**Given task:** Across all the lines below, how many contain the string "script"? Please reply with the number only.

**Dataset excerpt:**
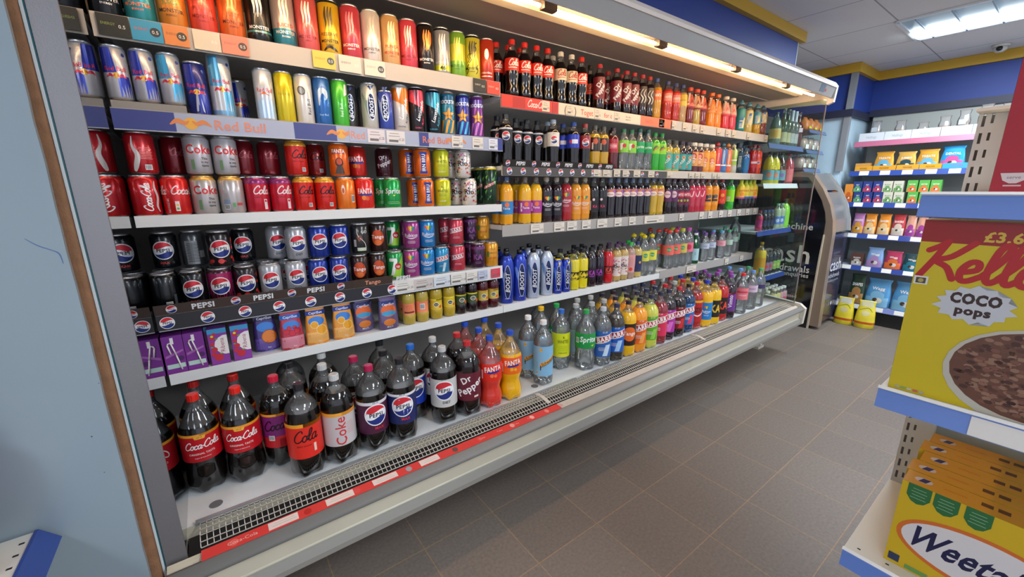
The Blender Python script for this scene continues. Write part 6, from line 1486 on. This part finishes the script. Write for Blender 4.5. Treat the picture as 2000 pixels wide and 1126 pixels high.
# ------------------------------------------------------------------ cereal gondola at the right
GD = thing('cereal_gondola', 'white gondola end with blue rails holding cereal boxes at right', 'shelving', (1.08, .18, 0)); GDI = Matrix.Translation((-1.08, -.18, 0))
GY0, GY1 = -.85, .178
GW = mat('gondola_cream', '#dfe0d8', rough=.45); mb = MB()
mb.box(1.50, 1.515, GY0, GY1 - .062, 0, 1.455, mat('gondola_back', '#b9bfbc', rough=.5)); part('back_panel', mb, GD, GDI)
mb = MB(); k = .0    # slotted upright: two rails with real gaps
mb.box(1.496, 1.50, GY1 - .006, GY1, 0, 1.462, GW); mb.box(1.496, 1.50, GY1 - .020, GY1 - .0115, 0, 1.462, GW); mb.box(1.496, 1.50, GY1 - .062, GY1 - .025, 0, 1.462, GW); mb.box(1.47, 1.496, GY1 - .062, GY1 - .058, 0, 1.462, GW)
mb.box(1.530, 1.534, GY1 - .040, GY1 + .002, 0, 1.462, mat('upright_inside', '#5c544c', rough=.6))
z = .014
while z < 1.45:
    mb.box(1.4955, 1.4995, GY1 - .0118, GY1 - .0058, z, z + .014, GW); mb.box(1.4955, 1.4995, GY1 - .0252, GY1 - .0198, z, z + .020, GW); z += .038
part('slotted_upright', mb, GD, GDI)
part('top_cap', MB().box(1.44, 1.52, GY0, GY1, 1.4625, 1.470, mat('cap_beige', '#d8ccb8', rough=.5)), GD, GDI)
part('plinth', MB().box(1.10, 1.50, GY0, GY1, 0, .12, mat('gondola_plinth', '#3c4258')), GD, GDI)
RB = mat('gondola_rail_blue', '#6488d4', rough=.3, coat=.4)
for zz in (1.285, .893, .485):
    mb = MB(); mb.box(1.085, 1.47, GY0, GY1, zz - .022, zz, GW)
    s = part('shelf', mb, GD, GDI)
    P = [(1.087, zz), (1.083, zz + .003), (1.079, zz - .004), (1.074, zz - .040), (1.080, zz - .042), (1.087, zz - .022)]
    part('price_rail', MB().prism_y(P, GY0, GY1, RB), s, GDI)
    part('rail_lip', MB().prism_y([(1.0765, zz + .0005), (1.083, zz + .005), (1.087, zz + .002), (1.08, zz - .002)], GY0, GY1 + .001, WHITE), s, GDI)
    mb = MB()
    for i in range(10):
        y = GY1 - .02 - i * .05; mb.box(1.105, 1.109, y - .006, y, zz - .0001, zz + .0004, DARK)
    part('shelf_slot', mb, s, GDI)
    if zz == .893: part('price_ticket', MB().prism_y([(1.0785, zz - .004), (1.0735, zz - .039), (1.0728, zz - .038), (1.0778, zz - .003)], -.03, .045, TICKET), s, GDI)
def f_kel(a):
    O = -120
    a.R(-120, 304, 120, 345, '#9c2020'); a.T('£3.69', O + 108, 319, 17, '#d8b440', b=.08, w=96)
    a.script('Kellogg', O + 3, 238, 70, '#b81c20', w=.072, sh=.2)
    pts = []
    rnd = random.Random(4)
    for i in range(28):
        t = 2 * PI * i / 28; r = 1 + (.16 if i % 2 else -.06) + rnd.uniform(-.06, .06); pts.append((O + 88 + 46 * r * math.cos(t), 195 + 31 * r * math.sin(t)))
    a.P(pts, '#c9cdd2')
    a.T('COCO', O + 88, 206, 18, '#3a2220', b=.14, w=64); a.T('pops', O + 88, 184, 15, '#3a2220', b=.12, w=46)
    a.R(O + 2, 222, O + 22, 246 - 8, '#e4e4da'); a.R(O + 5, 224, O + 19, 235, '#4c4438'); a.D(O + 12, 229.5, 4, '#b8a860')
    a.D(O + 180, 78, 112, '#c3bfb2', ry=90); a.D(O + 180, 82, 104, '#6a4434', ry=80)
    for i in range(420):
        t = rnd.uniform(0, 2 * PI); r = math.sqrt(rnd.random()) * .96; x, y = O + 180 + 101 * r * math.cos(t), 84 + 77 * r * math.sin(t)
        if abs(x) < 119 and y > 2: a.el.append(([(x + 5.6 * math.cos(k * PI / 3 + t) * 1.1, y + 3.8 * math.sin(k * PI / 3 + t)) for k in range(6)], [(0, 1, 2, 3, 4, 5)], rnd.choice(['#7c5040', '#5c382c', '#8c6450', '#4a2c24', '#6c4838', '#94705c']), a.lift + 1 + i % 5))
    a.lift += 6
    a.el = [(([(min(120, max(-120, q[0])), max(0, q[1])) + tuple(q[2:]) for q in vs]), fs, c, l) for vs, fs, c, l in a.el]
    a.P([(60, 30), (84, 50), (120, 54), (120, 22), (70, 22)], '#1f62b4'); a.P([(58, 14), (74, 28), (120, 26), (120, 0), (66, 0)], '#2c8c3c')
    a.T('FAV', 102, 42, 8, '#d8d83c', b=.05, w=30); a.T('NEW', 102, 32, 7, '#d8d83c', b=.05, w=30)
    for i in range(5): a.R(O + 10 + i * 9, 4, O + 17 + i * 9, 9, ('#b8b49c', '#8cb060', '#c8c4a8', '#c86c5c', '#b8b49c')[i])
carton('cerealbox', 240, 60, 345, '#d3bd1c', f_kel, 'x', side='#c0ac1c')
t = thing('cereal_box', 'big yellow cereal box with red script and bowl of chocolate puffs', 'cereal box', (1.131, .048, .8935), -PI / 2 + .015)
link('box_body', KINDS['cerealbox']['parts'][0][1], t)
def f_weet(a):
    O = -140
    a.D(-8, 90, 124, '#d8702c', ry=62, n=40); a.D(-6, 90, 118, '#e0dcdc', ry=54, n=40)
    a.T('Weetabix', O + 132, 92, 48, '#1c1c48', sh=.32, b=.06, w=205)
    for i, x in enumerate((28, 68, 112)):
        a.P([(O + x - 18, 205), (O + x + 18, 205), (O + x + 18, 178), (O + x + 10, 166), (O + x, 162), (O + x - 10, 166), (O + x - 18, 178)], '#2c6c3c'); a.smalltext(O + x, 196, 24, 4, '#a8c8a0', 7)
    a.R(O + 6, 8, O + 24, 26, '#2c3c5c'); a.R(O + 34, 4, O + 70, 14, '#6c9c54')
    a.el = [(([(min(140, max(-140, q[0])), min(205, max(0, q[1]))) + tuple(q[2:]) for q in vs]), fs, c, l) for vs, fs, c, l in a.el]
def weetbox(key, f):
    mb = MB(); mb.box(-.14, .14, -.0285, .0285, 0, .205, ink('#d6b21e'))
    if f: a = Art(); f(a); a.bake(mb, lambda x, y, off: (x * .001, -.0285 - off, y * .001), ink, 1e9)
    a = Art(); a.R(-140, -28, 140, 28, '#dc9c28'); a.D(-112, 0, 14, '#d8ccd0', ry=11); a.P([(-120, -9), (-108, -9), (-102, 9), (-114, 9)], '#3c3464')
    a.R(-30, -6, -14, 8, '#6c4018'); a.R(-8, -6, 8, 8, '#6c4018'); a.T('SHREDDED', -65, 0, 4.5, '#c8701c', w=50); a.smalltext(90, 12, 60, 4, '#8c5418', 6)
    a.R(60, -26, 64, 26, '#c88a20')
    a.bake(mb, lambda x, y, off: (x * .001, y * .001, .205 + off), ink, 1e9)
    return mb.mesh(key)
wf = weetbox('wheat_front', f_weet)
for i in range(5):
    t = thing('cereal_box', 'yellow wheat biscuit box, ' + ('frontmost of the row with its big white oval', 'second in the row behind the front one', 'third in the row', 'fourth in the row', 'hindmost of the row')[i] + ', lowest gondola shelf', 'cereal box', (1.150 + i * .0585, -.025 + (0, .004, -.006, .004, -.004)[i], .4855), -PI / 2, 'wheat biscuit boxes on the lowest shelf')
    link('box_body', wf, t)
def f_redbox(a):
    O = -150
    a.P([(O + 8, 34), (O + 40, 34), (O + 36, 22), (O + 28, 17), (O + 20, 17), (O + 12, 22)], '#e0d0d0'); a.R(O + 14, 12, O + 34, 14.5, '#d8b8b8'); a.T('serve', O + 24, 27, 5, '#9c8484', w=20)
carton('redbox', 300, 70, 420, '#b01c2c', f_redbox, 'x', side='#d8a4ac')
t = thing('cereal_box', 'tall plain red box with small white bowl mark on the top shelf', 'cereal box', (1.14, -.052, 1.2865), -PI / 2)
link('box_body', KINDS['redbox']['parts'][0][1], t)

# ------------------------------------------------------------------ shelf end at the left
LS = thing('side_shelving', 'white perforated shelf with blue rail at the lower left corner', 'shelving', (-.37, 1.16, .617)); LSI = Matrix.Translation((.37, -1.16, -.617))
def shelf_left(zz, rail, nm):
    mb = MB(); mb.box(-.80, -.372, .30, 1.158, zz - .02, zz, GW)
    s = part('shelf', mb, LS, LSI)
    mb = MB()
    for j in range(14):
        y = 1.13 - j * .035; mb.box(-.392, -.384, y - .0025, y + .0025, zz, zz + .0005, DARK)
    part('shelf_slot', mb, s, LSI)
    part('price_rail', MB().prism_y([(-.3755, zz + .004), (-.370, zz + .004), (-.342, zz - .030), (-.346, zz - .033), (-.374, zz)], .30, 1.157, rail), s, LSI)
shelf_left(.617, BLUERAIL, 'a')
part('upright', MB().box(-.83, -.80, .30, 1.158, 0, 1.2, GW), LS, LSI)
bottle('rasp', 'round2L', '#a01830', '#c82c4c', 'x', '#b8287c', (110, 215), lambda a: a.T('RASP-ADE', 0, 60, 20, '#f0d0d8', w=90, b=.05, rot=.3), fill=262)
t = thing('drink_bottle', 'raspberry red bottle with magenta label on the lower left shelf', 'bottle', (-.452, 1.06, .6175), -1.0)
for pn, me, par in KINDS['rasp']['parts']: link(pn, me, t)
build_items()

**Written response:** 3